After having reached the top-level in the graphic chips (GPU) segment, Nvidia is now attacking the server microprocessor (CPU) market, currently dominated by the Intel–AMD duopoly.
The CPU and GPU markets are linked but independent. Every computer integrates, by default, a graphic processing unit inside its CPU. But discrete GPU chips, like the ones provided by Nvidia, are used by hard-core gamers, machine-learning researchers or crypto-miners in addition to their machine’s generic chip as they need the extra power of a dedicated and specialized solution.
In its April 13th positive earnings pre-announcement and investor day, Nvdia presented the roadmap of a new AI-dedicated computing architecture targeted to supercomputing and/or hyperscale data center platforms. This CPU will be tightly integrated with Nvidia’s existing graphic chips GPU in order to provide a very powerful CPU-GPU combination.
This new product line, called Grace, will rely on the CPU base design from ARM Holdings, a UK company that Nvidia is in the process of acquiring.
A serious alternative to the Intel-AMD combo is awaited since the late 90s when all the other microprocessor architectures (DEC Alpha, Sun SPARC…) gradually disappeared. For the last 20 years or so, many attempts of bringing competing chips to the market failed either because the companies behind them had not enough firepower to establish their new architecture or because the use case of these new chips was not clear enough in terms of total costs and also because relevant software was not fully available.
Nvidia has the financial resources, R&D expertise, foundry access and customer base to make this attempt a meaningful success. Furthermore, over the past 2-3 years, hyperscalers like Amazon and Google also started to develop ARM-based in-house solutions for their own data centers.
The world’s largest buyers of server equipment have an obvious interest to reduce the Intel-AMD domination as an ARM-based chip could be fully customized to their specific needs. The result is an optimized ratio of computing power to energy consumption, a key factor for these companies operating massive data centers running tens of thousands of CPUs.

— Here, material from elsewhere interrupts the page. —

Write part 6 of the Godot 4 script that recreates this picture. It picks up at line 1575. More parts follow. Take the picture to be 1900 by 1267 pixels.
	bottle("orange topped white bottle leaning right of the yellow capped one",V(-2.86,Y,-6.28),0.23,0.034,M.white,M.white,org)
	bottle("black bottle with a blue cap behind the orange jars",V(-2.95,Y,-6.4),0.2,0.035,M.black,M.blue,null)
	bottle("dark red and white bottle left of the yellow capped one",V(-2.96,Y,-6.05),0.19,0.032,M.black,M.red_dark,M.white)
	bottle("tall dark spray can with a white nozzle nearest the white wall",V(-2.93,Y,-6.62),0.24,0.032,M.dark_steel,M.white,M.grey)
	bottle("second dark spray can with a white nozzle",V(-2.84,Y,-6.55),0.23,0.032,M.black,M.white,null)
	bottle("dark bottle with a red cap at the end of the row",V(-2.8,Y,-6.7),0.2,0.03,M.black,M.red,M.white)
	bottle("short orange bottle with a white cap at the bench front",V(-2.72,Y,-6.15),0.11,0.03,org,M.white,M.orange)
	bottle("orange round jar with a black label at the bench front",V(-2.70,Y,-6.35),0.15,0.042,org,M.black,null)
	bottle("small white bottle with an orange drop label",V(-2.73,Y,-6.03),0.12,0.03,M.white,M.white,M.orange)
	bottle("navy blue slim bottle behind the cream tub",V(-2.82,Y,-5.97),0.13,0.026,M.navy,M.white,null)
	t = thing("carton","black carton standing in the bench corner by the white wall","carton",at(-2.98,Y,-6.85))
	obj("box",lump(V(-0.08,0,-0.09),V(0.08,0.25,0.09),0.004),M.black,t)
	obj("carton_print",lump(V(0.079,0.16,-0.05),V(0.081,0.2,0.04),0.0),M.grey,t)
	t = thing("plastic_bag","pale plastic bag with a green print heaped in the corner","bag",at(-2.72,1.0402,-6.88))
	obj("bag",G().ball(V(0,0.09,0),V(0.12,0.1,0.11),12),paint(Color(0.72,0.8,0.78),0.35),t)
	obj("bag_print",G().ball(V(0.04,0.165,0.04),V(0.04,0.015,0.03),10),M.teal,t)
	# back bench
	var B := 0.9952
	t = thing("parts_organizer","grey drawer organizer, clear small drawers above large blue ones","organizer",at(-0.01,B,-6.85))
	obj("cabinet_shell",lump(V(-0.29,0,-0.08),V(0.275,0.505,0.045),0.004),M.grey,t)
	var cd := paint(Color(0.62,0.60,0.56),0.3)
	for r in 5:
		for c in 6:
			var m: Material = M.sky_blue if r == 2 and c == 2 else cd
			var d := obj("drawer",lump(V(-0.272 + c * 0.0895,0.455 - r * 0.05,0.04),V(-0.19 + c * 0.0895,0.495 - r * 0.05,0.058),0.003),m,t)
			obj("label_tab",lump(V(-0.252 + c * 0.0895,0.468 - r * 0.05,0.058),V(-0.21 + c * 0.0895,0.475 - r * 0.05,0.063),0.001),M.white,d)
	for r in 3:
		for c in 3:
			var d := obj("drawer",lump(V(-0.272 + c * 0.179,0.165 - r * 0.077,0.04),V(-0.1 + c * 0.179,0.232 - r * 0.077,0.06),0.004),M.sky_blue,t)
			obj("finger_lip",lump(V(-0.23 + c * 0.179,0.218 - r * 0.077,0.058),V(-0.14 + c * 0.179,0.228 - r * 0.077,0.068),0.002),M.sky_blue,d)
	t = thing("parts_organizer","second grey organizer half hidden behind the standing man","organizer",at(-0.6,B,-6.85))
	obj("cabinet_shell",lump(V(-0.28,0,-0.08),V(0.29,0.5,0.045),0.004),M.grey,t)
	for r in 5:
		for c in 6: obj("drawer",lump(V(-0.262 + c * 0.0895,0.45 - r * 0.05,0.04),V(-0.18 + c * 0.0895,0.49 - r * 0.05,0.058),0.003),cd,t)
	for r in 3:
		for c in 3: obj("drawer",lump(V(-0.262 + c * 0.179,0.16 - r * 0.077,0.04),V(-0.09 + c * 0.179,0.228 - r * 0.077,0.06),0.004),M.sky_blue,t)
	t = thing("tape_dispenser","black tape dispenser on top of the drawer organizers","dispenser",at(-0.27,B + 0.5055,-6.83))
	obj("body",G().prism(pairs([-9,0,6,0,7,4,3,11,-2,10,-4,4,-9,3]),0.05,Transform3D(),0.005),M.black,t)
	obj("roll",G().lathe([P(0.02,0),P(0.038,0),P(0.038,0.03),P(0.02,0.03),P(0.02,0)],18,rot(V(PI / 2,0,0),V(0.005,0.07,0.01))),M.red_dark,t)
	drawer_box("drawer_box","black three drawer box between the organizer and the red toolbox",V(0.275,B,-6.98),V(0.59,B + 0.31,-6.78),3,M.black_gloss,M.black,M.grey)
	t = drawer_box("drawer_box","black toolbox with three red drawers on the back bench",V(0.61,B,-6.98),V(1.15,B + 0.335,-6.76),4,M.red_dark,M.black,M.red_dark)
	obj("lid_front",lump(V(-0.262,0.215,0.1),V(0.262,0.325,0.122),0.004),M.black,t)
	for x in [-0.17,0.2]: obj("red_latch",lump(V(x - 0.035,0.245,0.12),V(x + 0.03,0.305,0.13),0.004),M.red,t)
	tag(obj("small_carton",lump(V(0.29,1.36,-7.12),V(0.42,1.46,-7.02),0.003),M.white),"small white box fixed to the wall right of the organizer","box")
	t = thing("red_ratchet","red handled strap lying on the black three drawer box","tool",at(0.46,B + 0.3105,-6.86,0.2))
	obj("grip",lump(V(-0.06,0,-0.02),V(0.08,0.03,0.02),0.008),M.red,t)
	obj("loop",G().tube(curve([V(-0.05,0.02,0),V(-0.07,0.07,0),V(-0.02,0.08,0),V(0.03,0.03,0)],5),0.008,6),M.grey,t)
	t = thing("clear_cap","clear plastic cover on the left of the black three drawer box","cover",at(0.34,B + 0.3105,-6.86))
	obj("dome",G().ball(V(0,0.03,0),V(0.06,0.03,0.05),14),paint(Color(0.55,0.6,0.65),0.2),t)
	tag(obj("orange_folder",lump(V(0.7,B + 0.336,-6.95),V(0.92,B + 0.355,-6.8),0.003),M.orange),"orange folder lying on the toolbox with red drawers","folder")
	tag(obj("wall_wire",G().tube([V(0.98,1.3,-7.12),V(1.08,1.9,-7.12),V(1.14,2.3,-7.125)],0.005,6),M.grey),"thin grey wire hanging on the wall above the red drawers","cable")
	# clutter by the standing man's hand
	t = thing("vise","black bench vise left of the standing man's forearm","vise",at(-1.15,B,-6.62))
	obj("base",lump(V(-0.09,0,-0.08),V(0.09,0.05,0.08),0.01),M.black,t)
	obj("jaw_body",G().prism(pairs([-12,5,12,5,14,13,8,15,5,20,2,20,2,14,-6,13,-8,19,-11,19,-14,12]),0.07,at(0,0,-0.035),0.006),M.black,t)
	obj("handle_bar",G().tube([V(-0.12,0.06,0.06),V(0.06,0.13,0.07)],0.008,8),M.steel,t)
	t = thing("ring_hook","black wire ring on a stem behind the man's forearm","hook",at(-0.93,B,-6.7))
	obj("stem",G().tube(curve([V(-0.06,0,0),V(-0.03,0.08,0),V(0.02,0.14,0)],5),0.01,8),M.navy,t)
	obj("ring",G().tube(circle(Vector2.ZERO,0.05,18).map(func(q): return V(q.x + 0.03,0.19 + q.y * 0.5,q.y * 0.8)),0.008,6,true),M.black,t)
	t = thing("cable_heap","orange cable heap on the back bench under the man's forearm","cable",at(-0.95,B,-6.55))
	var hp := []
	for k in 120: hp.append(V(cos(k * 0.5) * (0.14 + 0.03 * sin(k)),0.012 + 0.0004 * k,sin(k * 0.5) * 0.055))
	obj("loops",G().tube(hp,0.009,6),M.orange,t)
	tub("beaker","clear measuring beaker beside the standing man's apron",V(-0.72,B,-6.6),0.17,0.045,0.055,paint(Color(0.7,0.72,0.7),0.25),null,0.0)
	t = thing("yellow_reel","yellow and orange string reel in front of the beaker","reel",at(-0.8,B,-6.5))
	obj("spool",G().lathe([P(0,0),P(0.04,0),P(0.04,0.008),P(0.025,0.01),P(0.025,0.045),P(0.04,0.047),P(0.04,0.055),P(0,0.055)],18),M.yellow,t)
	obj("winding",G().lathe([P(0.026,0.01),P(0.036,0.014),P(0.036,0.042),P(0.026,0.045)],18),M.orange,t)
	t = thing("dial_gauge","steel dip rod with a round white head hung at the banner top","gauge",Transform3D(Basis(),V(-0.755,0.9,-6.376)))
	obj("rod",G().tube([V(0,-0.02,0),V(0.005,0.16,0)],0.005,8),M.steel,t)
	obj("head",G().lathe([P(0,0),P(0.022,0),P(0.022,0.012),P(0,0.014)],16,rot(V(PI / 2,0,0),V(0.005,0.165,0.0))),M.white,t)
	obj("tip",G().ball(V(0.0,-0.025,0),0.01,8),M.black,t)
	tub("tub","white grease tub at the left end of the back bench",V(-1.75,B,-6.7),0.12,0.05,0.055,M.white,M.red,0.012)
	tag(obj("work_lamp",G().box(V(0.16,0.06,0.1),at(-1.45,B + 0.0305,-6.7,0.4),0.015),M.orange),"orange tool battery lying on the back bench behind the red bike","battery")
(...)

The cloud computing world is in a perpetual movement and has become the main driver of evolutions in the IT space. The hyperscalers interest added to Nvidia’s top-notch design represents a formidable force that will trigger, without doubt, a tsunami in the microprocessor world. This initiative massively expands Nvidia’s addressable market (around x2) and is likely to strengthen its competitive position in the data center market as a whole and more specifically in AI-hungry applications such as autonomous driving.